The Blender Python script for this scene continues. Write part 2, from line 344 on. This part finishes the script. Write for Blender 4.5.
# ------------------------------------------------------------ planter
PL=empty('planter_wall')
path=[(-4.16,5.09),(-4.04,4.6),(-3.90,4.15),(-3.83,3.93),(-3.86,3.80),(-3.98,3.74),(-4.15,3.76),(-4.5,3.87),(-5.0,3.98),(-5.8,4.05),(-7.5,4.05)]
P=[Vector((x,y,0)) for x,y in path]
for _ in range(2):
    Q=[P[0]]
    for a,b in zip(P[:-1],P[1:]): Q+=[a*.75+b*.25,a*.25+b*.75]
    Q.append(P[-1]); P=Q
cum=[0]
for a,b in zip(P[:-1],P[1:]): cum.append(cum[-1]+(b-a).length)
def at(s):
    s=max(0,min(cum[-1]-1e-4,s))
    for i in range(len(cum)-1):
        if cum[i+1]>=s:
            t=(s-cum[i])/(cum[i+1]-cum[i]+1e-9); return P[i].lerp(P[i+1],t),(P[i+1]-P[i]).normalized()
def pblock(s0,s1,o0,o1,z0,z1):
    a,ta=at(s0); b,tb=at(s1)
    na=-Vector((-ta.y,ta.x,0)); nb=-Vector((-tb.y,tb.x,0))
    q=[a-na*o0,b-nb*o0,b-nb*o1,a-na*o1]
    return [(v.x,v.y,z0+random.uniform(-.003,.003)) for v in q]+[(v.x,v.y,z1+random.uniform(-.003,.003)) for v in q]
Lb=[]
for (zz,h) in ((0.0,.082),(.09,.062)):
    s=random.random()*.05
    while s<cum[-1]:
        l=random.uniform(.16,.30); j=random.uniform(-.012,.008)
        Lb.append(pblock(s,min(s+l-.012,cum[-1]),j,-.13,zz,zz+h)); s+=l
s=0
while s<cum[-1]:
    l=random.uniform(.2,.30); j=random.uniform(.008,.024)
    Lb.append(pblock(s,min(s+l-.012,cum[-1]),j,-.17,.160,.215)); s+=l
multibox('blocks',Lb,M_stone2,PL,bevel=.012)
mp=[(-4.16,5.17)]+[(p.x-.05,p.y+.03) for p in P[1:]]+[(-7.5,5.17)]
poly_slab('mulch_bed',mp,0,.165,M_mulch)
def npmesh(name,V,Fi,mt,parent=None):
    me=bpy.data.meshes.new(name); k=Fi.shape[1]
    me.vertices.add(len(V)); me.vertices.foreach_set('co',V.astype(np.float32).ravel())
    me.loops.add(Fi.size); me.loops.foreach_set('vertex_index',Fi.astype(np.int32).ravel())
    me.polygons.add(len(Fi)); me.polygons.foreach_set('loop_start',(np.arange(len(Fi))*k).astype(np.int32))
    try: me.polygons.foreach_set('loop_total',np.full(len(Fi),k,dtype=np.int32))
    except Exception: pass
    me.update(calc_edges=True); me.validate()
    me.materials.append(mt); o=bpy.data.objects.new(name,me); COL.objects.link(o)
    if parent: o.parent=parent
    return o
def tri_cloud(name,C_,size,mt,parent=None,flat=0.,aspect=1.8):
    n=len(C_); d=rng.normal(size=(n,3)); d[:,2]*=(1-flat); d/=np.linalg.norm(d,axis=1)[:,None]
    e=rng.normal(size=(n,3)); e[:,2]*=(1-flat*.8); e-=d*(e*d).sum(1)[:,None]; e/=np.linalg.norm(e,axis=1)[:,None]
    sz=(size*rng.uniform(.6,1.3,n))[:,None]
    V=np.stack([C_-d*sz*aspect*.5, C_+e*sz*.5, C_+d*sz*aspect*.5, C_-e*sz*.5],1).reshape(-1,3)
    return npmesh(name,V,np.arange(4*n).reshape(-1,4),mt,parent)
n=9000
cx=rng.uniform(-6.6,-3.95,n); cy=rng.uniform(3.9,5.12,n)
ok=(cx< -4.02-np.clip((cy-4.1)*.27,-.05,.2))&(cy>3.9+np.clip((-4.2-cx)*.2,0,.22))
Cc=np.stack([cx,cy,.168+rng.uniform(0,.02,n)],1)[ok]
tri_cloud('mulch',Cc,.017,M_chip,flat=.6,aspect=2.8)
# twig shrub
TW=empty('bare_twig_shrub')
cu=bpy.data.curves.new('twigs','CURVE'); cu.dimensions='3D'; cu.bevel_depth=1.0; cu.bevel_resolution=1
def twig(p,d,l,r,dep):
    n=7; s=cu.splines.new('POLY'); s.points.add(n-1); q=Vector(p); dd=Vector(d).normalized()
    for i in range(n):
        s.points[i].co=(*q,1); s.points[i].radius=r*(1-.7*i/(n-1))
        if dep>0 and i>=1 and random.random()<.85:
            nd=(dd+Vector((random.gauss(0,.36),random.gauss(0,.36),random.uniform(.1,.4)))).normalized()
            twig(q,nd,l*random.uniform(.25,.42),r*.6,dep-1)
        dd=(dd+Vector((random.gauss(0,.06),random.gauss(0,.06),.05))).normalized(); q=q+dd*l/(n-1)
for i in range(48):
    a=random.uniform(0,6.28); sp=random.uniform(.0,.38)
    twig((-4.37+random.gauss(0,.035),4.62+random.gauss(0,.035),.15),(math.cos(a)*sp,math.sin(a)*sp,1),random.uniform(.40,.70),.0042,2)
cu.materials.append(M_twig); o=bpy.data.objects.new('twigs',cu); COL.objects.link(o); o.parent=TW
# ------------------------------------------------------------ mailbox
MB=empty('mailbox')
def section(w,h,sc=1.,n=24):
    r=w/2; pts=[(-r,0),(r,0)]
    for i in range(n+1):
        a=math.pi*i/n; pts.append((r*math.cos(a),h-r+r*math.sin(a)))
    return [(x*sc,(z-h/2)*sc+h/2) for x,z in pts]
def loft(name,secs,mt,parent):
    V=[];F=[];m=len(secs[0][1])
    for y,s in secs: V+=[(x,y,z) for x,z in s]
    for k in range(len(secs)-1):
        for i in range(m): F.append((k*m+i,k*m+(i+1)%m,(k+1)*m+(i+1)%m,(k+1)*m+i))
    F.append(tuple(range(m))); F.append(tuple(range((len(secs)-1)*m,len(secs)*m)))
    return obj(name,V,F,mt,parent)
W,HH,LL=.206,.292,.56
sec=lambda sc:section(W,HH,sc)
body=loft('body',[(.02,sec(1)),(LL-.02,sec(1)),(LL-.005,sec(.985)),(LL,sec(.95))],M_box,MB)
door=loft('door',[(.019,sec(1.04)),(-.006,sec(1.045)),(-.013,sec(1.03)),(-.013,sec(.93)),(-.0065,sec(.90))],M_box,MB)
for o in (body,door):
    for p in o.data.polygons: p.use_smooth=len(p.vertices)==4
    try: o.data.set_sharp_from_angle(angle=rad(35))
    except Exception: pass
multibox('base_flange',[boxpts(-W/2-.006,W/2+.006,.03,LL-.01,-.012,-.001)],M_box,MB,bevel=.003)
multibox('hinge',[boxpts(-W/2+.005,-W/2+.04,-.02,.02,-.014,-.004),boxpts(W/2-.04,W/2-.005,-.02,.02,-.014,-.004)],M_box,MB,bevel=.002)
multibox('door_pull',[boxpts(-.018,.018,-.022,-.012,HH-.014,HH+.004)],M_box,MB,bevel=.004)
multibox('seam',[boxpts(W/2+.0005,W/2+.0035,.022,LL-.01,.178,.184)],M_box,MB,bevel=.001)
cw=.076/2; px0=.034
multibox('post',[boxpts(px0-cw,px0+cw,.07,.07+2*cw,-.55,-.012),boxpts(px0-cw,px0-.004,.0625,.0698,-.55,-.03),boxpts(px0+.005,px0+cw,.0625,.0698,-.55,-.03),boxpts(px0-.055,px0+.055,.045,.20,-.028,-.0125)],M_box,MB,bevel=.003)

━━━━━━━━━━

| EXERCISE DESCRIPTION |
Make an exact copy of the listing, including every line.

| TASK OUTPUT |
The Blender Python script for this scene continues. Write part 2, from line 344 on. This part finishes the script. Write for Blender 4.5.
# ------------------------------------------------------------ planter
PL=empty('planter_wall')
path=[(-4.16,5.09),(-4.04,4.6),(-3.90,4.15),(-3.83,3.93),(-3.86,3.80),(-3.98,3.74),(-4.15,3.76),(-4.5,3.87),(-5.0,3.98),(-5.8,4.05),(-7.5,4.05)]
P=[Vector((x,y,0)) for x,y in path]
for _ in range(2):
    Q=[P[0]]
    for a,b in zip(P[:-1],P[1:]): Q+=[a*.75+b*.25,a*.25+b*.75]
    Q.append(P[-1]); P=Q
cum=[0]
for a,b in zip(P[:-1],P[1:]): cum.append(cum[-1]+(b-a).length)
def at(s):
    s=max(0,min(cum[-1]-1e-4,s))
    for i in range(len(cum)-1):
        if cum[i+1]>=s:
            t=(s-cum[i])/(cum[i+1]-cum[i]+1e-9); return P[i].lerp(P[i+1],t),(P[i+1]-P[i]).normalized()
def pblock(s0,s1,o0,o1,z0,z1):
    a,ta=at(s0); b,tb=at(s1)
    na=-Vector((-ta.y,ta.x,0)); nb=-Vector((-tb.y,tb.x,0))
    q=[a-na*o0,b-nb*o0,b-nb*o1,a-na*o1]
    return [(v.x,v.y,z0+random.uniform(-.003,.003)) for v in q]+[(v.x,v.y,z1+random.uniform(-.003,.003)) for v in q]
Lb=[]
for (zz,h) in ((0.0,.082),(.09,.062)):
    s=random.random()*.05
    while s<cum[-1]:
        l=random.uniform(.16,.30); j=random.uniform(-.012,.008)
        Lb.append(pblock(s,min(s+l-.012,cum[-1]),j,-.13,zz,zz+h)); s+=l
s=0
while s<cum[-1]:
    l=random.uniform(.2,.30); j=random.uniform(.008,.024)
    Lb.append(pblock(s,min(s+l-.012,cum[-1]),j,-.17,.160,.215)); s+=l
multibox('blocks',Lb,M_stone2,PL,bevel=.012)
mp=[(-4.16,5.17)]+[(p.x-.05,p.y+.03) for p in P[1:]]+[(-7.5,5.17)]
poly_slab('mulch_bed',mp,0,.165,M_mulch)
def npmesh(name,V,Fi,mt,parent=None):
    me=bpy.data.meshes.new(name); k=Fi.shape[1]
    me.vertices.add(len(V)); me.vertices.foreach_set('co',V.astype(np.float32).ravel())
    me.loops.add(Fi.size); me.loops.foreach_set('vertex_index',Fi.astype(np.int32).ravel())
    me.polygons.add(len(Fi)); me.polygons.foreach_set('loop_start',(np.arange(len(Fi))*k).astype(np.int32))
    try: me.polygons.foreach_set('loop_total',np.full(len(Fi),k,dtype=np.int32))
    except Exception: pass
    me.update(calc_edges=True); me.validate()
    me.materials.append(mt); o=bpy.data.objects.new(name,me); COL.objects.link(o)
    if parent: o.parent=parent
    return o
def tri_cloud(name,C_,size,mt,parent=None,flat=0.,aspect=1.8):
    n=len(C_); d=rng.normal(size=(n,3)); d[:,2]*=(1-flat); d/=np.linalg.norm(d,axis=1)[:,None]
    e=rng.normal(size=(n,3)); e[:,2]*=(1-flat*.8); e-=d*(e*d).sum(1)[:,None]; e/=np.linalg.norm(e,axis=1)[:,None]
    sz=(size*rng.uniform(.6,1.3,n))[:,None]
    V=np.stack([C_-d*sz*aspect*.5, C_+e*sz*.5, C_+d*sz*aspect*.5, C_-e*sz*.5],1).reshape(-1,3)
    return npmesh(name,V,np.arange(4*n).reshape(-1,4),mt,parent)
n=9000
cx=rng.uniform(-6.6,-3.95,n); cy=rng.uniform(3.9,5.12,n)
ok=(cx< -4.02-np.clip((cy-4.1)*.27,-.05,.2))&(cy>3.9+np.clip((-4.2-cx)*.2,0,.22))
Cc=np.stack([cx,cy,.168+rng.uniform(0,.02,n)],1)[ok]
tri_cloud('mulch',Cc,.017,M_chip,flat=.6,aspect=2.8)
# twig shrub
TW=empty('bare_twig_shrub')
cu=bpy.data.curves.new('twigs','CURVE'); cu.dimensions='3D'; cu.bevel_depth=1.0; cu.bevel_resolution=1
def twig(p,d,l,r,dep):
    n=7; s=cu.splines.new('POLY'); s.points.add(n-1); q=Vector(p); dd=Vector(d).normalized()
    for i in range(n):
        s.points[i].co=(*q,1); s.points[i].radius=r*(1-.7*i/(n-1))
        if dep>0 and i>=1 and random.random()<.85:
            nd=(dd+Vector((random.gauss(0,.36),random.gauss(0,.36),random.uniform(.1,.4)))).normalized()
            twig(q,nd,l*random.uniform(.25,.42),r*.6,dep-1)
        dd=(dd+Vector((random.gauss(0,.06),random.gauss(0,.06),.05))).normalized(); q=q+dd*l/(n-1)
for i in range(48):
    a=random.uniform(0,6.28); sp=random.uniform(.0,.38)
    twig((-4.37+random.gauss(0,.035),4.62+random.gauss(0,.035),.15),(math.cos(a)*sp,math.sin(a)*sp,1),random.uniform(.40,.70),.0042,2)
cu.materials.append(M_twig); o=bpy.data.objects.new('twigs',cu); COL.objects.link(o); o.parent=TW
# ------------------------------------------------------------ mailbox
MB=empty('mailbox')
def section(w,h,sc=1.,n=24):
    r=w/2; pts=[(-r,0),(r,0)]
    for i in range(n+1):
        a=math.pi*i/n; pts.append((r*math.cos(a),h-r+r*math.sin(a)))
    return [(x*sc,(z-h/2)*sc+h/2) for x,z in pts]
def loft(name,secs,mt,parent):
    V=[];F=[];m=len(secs[0][1])
    for y,s in secs: V+=[(x,y,z) for x,z in s]
    for k in range(len(secs)-1):
        for i in range(m): F.append((k*m+i,k*m+(i+1)%m,(k+1)*m+(i+1)%m,(k+1)*m+i))
    F.append(tuple(range(m))); F.append(tuple(range((len(secs)-1)*m,len(secs)*m)))
    return obj(name,V,F,mt,parent)
W,HH,LL=.206,.292,.56
sec=lambda sc:section(W,HH,sc)
body=loft('body',[(.02,sec(1)),(LL-.02,sec(1)),(LL-.005,sec(.985)),(LL,sec(.95))],M_box,MB)
door=loft('door',[(.019,sec(1.04)),(-.006,sec(1.045)),(-.013,sec(1.03)),(-.013,sec(.93)),(-.0065,sec(.90))],M_box,MB)
for o in (body,door):
    for p in o.data.polygons: p.use_smooth=len(p.vertices)==4
    try: o.data.set_sharp_from_angle(angle=rad(35))
    except Exception: pass
multibox('base_flange',[boxpts(-W/2-.006,W/2+.006,.03,LL-.01,-.012,-.001)],M_box,MB,bevel=.003)
multibox('hinge',[boxpts(-W/2+.005,-W/2+.04,-.02,.02,-.014,-.004),boxpts(W/2-.04,W/2-.005,-.02,.02,-.014,-.004)],M_box,MB,bevel=.002)
multibox('door_pull',[boxpts(-.018,.018,-.022,-.012,HH-.014,HH+.004)],M_box,MB,bevel=.004)
multibox('seam',[boxpts(W/2+.0005,W/2+.0035,.022,LL-.01,.178,.184)],M_box,MB,bevel=.001)
cw=.076/2; px0=.034
multibox('post',[boxpts(px0-cw,px0+cw,.07,.07+2*cw,-.55,-.012),boxpts(px0-cw,px0-.004,.0625,.0698,-.55,-.03),boxpts(px0+.005,px0+cw,.0625,.0698,-.55,-.03),boxpts(px0-.055,px0+.055,.045,.20,-.028,-.0125)],M_box,MB,bevel=.003)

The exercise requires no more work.